We need to talk about Stoke Lodge



The greater villain?

“Many, if not most, of the open spaces – commons, woods, greens – that remain today in this country, exist because they were preserved from development by collective action.”1

There are estimated to be over 140,000 miles of footpaths, bridleways and byways in England and Wales – a network of paths, tracks and trails that have developed over decades and centuries as people moved through their shared landscape. But they have not gone unchallenged.  

In the 18th and 19th centuries this network of connectivity was disrupted by waves of enclosure, as those with wealth and power took ownership of land that had previously been open to all.

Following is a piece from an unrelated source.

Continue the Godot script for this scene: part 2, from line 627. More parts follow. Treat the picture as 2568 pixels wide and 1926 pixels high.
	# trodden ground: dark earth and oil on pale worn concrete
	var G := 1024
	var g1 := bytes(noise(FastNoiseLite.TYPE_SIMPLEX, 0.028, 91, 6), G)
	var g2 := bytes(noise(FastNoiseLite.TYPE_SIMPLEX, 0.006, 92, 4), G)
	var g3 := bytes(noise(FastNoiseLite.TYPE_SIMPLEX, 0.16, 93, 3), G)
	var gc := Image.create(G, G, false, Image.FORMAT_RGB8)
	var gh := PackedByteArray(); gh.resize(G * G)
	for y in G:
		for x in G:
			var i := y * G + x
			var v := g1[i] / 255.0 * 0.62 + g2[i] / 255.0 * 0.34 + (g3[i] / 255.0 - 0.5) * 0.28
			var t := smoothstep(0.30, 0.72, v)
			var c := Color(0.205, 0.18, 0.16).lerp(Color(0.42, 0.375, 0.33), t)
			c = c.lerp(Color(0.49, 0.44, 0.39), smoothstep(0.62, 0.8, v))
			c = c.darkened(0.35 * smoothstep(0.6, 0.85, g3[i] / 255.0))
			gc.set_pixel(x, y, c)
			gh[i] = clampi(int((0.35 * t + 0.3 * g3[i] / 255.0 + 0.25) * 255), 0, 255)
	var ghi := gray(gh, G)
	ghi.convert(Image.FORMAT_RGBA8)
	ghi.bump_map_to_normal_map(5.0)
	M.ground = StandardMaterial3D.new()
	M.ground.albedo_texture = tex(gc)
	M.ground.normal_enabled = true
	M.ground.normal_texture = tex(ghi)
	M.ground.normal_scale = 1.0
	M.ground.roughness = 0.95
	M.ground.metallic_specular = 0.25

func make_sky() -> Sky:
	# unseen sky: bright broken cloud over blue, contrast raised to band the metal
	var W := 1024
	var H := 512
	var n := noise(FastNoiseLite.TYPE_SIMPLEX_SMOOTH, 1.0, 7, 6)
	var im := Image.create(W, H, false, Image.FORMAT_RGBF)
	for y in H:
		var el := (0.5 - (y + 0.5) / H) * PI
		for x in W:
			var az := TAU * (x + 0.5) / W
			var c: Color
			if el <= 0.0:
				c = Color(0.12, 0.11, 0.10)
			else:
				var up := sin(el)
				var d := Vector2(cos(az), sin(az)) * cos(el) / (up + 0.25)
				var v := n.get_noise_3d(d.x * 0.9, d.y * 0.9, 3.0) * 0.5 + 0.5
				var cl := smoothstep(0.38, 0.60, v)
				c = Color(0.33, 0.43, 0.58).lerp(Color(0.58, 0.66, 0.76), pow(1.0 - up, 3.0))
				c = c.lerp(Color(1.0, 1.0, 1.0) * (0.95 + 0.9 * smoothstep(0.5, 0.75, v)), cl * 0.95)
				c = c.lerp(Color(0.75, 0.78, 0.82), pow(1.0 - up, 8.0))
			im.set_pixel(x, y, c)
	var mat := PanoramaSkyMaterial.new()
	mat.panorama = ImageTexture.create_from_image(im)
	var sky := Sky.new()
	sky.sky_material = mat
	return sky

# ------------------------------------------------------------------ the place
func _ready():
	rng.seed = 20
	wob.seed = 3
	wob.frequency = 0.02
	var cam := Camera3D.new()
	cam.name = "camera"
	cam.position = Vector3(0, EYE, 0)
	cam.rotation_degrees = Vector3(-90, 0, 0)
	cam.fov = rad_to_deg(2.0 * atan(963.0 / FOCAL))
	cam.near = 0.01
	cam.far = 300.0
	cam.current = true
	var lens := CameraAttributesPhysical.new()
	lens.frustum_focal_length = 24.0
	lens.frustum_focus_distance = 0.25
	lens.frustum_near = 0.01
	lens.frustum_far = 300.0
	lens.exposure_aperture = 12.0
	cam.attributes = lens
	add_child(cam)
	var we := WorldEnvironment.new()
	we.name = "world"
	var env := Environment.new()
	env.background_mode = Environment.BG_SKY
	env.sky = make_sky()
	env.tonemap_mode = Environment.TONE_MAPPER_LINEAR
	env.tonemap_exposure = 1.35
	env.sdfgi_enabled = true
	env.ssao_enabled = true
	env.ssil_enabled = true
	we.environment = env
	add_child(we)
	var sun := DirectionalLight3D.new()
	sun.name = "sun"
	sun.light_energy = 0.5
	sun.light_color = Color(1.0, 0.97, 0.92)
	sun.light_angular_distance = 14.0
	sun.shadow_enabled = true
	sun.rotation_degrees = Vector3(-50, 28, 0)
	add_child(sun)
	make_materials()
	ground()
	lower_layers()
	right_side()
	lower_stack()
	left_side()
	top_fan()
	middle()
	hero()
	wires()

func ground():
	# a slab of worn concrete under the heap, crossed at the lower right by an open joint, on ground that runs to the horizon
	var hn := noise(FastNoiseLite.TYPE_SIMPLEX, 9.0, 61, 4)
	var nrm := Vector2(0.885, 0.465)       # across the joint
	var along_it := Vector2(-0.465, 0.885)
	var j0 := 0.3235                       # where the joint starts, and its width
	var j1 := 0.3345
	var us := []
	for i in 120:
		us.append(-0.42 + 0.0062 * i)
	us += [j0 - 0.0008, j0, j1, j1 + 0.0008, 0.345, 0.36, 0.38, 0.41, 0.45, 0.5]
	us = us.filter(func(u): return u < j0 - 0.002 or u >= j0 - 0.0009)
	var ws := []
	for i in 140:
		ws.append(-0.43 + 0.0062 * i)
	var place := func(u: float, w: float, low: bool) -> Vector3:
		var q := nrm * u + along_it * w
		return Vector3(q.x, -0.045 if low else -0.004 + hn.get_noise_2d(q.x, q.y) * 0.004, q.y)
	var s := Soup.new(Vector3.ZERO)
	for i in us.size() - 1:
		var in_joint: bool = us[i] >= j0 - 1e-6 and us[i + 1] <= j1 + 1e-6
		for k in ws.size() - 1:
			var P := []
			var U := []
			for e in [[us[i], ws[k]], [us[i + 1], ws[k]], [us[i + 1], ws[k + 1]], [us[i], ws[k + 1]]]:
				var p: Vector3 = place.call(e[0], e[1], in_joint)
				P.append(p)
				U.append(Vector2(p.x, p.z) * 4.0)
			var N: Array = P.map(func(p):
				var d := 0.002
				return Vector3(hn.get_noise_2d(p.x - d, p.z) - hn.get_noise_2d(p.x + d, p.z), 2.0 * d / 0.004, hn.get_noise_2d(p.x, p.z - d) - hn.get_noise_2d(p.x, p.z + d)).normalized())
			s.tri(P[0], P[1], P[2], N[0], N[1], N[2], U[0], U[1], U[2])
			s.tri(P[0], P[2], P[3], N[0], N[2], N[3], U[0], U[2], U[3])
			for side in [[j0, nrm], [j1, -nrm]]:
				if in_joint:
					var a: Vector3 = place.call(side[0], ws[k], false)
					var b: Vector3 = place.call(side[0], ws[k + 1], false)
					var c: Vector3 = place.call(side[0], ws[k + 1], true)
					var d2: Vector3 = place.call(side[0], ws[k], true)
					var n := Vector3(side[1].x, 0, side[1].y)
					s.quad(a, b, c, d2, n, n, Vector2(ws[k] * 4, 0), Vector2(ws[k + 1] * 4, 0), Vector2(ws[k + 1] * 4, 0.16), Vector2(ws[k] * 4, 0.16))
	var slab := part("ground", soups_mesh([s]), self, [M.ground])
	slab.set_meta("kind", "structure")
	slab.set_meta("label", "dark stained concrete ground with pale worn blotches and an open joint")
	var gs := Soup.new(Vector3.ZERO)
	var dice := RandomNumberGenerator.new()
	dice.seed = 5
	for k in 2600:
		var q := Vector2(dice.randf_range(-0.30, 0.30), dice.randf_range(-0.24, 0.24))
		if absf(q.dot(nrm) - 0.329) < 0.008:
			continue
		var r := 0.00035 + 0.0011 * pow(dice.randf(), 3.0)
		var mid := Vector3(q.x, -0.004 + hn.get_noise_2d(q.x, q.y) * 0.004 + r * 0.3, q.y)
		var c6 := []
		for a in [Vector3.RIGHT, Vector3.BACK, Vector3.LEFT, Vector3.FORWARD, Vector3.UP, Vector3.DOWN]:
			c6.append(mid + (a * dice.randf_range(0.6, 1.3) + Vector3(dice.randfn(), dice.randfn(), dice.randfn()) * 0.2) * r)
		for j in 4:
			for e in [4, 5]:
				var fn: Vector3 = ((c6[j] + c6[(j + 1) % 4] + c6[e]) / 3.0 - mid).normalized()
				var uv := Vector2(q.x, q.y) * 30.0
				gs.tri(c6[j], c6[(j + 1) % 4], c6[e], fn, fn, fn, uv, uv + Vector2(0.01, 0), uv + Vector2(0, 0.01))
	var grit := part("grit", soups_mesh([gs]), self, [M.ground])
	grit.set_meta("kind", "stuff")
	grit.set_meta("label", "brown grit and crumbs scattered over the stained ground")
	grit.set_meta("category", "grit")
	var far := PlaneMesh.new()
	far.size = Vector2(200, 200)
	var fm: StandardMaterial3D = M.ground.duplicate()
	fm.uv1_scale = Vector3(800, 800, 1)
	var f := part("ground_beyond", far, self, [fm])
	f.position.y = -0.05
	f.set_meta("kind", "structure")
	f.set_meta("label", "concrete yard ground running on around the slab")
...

  • Richmond Park was annexed and enclosed by Charles I, seized back by the Commonwealth and then enclosed again by Charles II with only ‘permissive access’ allowed for years until finally in 1758 a local resident obtained a court declaration of public rights of way through the park.
  • At One Tree Hill in Camberwell, there were plans in 1896 to build a golf course over the hill, and fences were erected to block paths used by locals. This led to a series of ‘agitations’ and ultimately to the compulsory acquisition of the site by Camberwell Council in 1905 to keep it open to all.
  • Closer to home, the enclosure in 1859 of two pieces of land at the top of Pembroke Road, popularly considered part of the Downs, sparked widespread local outrage that was supported by the City of Bristol and ultimately led to negotiations by the Downs Encroachment Committee to secure Clifton and Durdham Downs and protect them by Act of Parliament in 1861.

So we stand in a long tradition – some of these famous open spaces whose existence we take for granted today are only there because people just like us stood up for public access, refused to accept enclosure, and fought (sometimes lengthy) legal battles to defend that principle.

In some cases local councils – even a past version of our own City Council – supported their citizens for the benefit of the public good. In others, the local residents did it alone. Still today we see those seeking to privatise public land for their own purposes using their access to resources, together with heavy-handed threats, to intimidate people into submission. And today as in the past, whether on a local or national scale, local people stand up to protect the land they love.

We are part of an honourable tradition that is strongly protected in UK law – that where locals have used footpaths ‘as of right’ for over 20 years, those routes are legally protected as a public right of way. That is a RIGHT, a legal right, to pass and repass over what used to be known as the ‘King’s highway’. Our use of those paths is not ‘permissive’ – it’s not something that Cotham School can dictate terms about. And in any case, their lease makes their rights ‘SUBJECT TO all existing rights and use of the property, including use by the community’. So when Cotham School talks about closing Stoke Lodge to ‘permissive public access’, that’s just gaslighting:

People have been protesting privatisation of open space since the 17th century:

“The law condemns the man or woman
Who steals the goose from off the common,
But lets the greater villain loose
Who steals the common from the goose.”

The public’s use of Stoke Lodge – and in particular of the rights of way – is not subject to the permission of Cotham School. The school’s leadership team is deliberately obstructing the footpaths as a power play, and trying to claim that use is permissive for the same reason (even though the High Court told them it wasn’t the case). They use enclosure by layer on layer of fencing and locked gates to try to break patterns of decades-long use and discourage the public from standing up for their rights. That won’t work.

They demand respect for their unlawful enclosure, but they don’t respect the community, the lease or the law.